I don’t know much about Imogene before she married George Remus, so it’s easy enough to imagine he invented her too, making her up for the benefit of his own legacy. Yes, he made her in the way people are made here—out of a few, torn theatrical notices pasted together to make a whole. It’s as if he were writing his own vaudeville tragedy: a deli clerk becomes a legal secretary, a legal secretary becomes a gangster’s queen, and when, in the final act, he shoots her, the queen becomes a ghost. C’est la vie.
There are, as my niece says, so many ghosts in Cincinnati; they initiate the weather, evaporating only to rain down again, flooding the Ohio, and when the water finally recedes, what do we find? Soggy tires, rusted cans of off-brand beans, a deer skull, one sole-less Nike. Nobody wants these things.

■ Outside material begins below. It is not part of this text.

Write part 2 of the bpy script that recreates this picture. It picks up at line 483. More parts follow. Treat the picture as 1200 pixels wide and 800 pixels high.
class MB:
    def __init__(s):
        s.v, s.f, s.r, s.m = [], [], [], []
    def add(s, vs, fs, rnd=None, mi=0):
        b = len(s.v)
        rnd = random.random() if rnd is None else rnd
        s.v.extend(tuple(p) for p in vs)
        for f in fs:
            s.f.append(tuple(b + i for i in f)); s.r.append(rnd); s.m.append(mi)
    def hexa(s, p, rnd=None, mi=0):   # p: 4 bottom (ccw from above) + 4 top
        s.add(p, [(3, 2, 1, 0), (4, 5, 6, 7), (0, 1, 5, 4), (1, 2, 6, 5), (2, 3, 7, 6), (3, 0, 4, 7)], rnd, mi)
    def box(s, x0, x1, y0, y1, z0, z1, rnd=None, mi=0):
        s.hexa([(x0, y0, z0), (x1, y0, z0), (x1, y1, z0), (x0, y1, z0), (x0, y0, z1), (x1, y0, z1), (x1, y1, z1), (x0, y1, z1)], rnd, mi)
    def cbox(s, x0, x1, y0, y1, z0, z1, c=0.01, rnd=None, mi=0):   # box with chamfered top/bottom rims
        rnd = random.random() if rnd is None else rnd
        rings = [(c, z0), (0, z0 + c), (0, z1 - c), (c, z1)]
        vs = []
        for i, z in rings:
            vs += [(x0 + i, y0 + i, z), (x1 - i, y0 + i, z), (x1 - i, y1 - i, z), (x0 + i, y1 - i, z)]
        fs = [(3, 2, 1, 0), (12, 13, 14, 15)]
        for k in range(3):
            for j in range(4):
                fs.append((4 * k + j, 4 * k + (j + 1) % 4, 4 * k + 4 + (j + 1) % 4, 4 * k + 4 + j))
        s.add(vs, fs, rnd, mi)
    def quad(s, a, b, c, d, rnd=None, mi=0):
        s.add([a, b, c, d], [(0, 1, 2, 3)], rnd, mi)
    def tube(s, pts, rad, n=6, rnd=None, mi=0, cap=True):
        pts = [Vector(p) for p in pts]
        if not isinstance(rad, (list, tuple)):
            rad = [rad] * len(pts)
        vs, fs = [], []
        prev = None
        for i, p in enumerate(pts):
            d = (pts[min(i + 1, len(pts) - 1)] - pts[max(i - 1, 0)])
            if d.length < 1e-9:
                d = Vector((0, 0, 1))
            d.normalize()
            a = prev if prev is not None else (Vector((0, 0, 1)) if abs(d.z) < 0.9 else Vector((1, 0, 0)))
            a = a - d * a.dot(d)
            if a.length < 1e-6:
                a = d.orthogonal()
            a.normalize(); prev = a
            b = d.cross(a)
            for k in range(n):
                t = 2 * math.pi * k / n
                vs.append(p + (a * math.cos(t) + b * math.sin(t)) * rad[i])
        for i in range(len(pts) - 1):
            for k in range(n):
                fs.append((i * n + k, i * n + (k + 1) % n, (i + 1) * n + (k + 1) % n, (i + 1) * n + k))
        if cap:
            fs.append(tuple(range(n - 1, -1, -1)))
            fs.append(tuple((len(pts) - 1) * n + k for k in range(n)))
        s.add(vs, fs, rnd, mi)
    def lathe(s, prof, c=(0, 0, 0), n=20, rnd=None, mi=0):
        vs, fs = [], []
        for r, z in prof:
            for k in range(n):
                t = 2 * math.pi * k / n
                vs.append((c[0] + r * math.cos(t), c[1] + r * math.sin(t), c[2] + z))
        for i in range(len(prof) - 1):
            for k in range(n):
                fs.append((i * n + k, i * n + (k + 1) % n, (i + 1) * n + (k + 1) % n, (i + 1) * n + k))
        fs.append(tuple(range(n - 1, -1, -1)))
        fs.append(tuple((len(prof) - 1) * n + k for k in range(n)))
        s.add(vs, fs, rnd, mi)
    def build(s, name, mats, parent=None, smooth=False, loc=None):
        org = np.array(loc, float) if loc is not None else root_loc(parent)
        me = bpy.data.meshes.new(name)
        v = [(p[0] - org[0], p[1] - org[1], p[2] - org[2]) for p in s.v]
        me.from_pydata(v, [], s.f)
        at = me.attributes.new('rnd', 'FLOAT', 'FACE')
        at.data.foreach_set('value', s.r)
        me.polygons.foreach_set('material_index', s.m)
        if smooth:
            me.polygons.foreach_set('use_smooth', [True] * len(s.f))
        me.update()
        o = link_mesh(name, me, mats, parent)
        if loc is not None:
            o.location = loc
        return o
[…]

Not so on other, grander rivers. Professional scavengers in England—called “mudlarks”—scour the Thames River’s mudflats each day at low tide. Sometimes they’ll find a Tudor shoe, an imperial coin, a bullet casing, and when they do, they bag it, take it home, and add to their collections, because, like a calliope, these are the things people want from a river. These are valuable things. But if an artifact is too valuable, too important, too rich for a mudlark’s blood, she surrenders it to Her Majesty, the Queen, and the mudlark flies back to where she came from, as poor as she was at the beginning.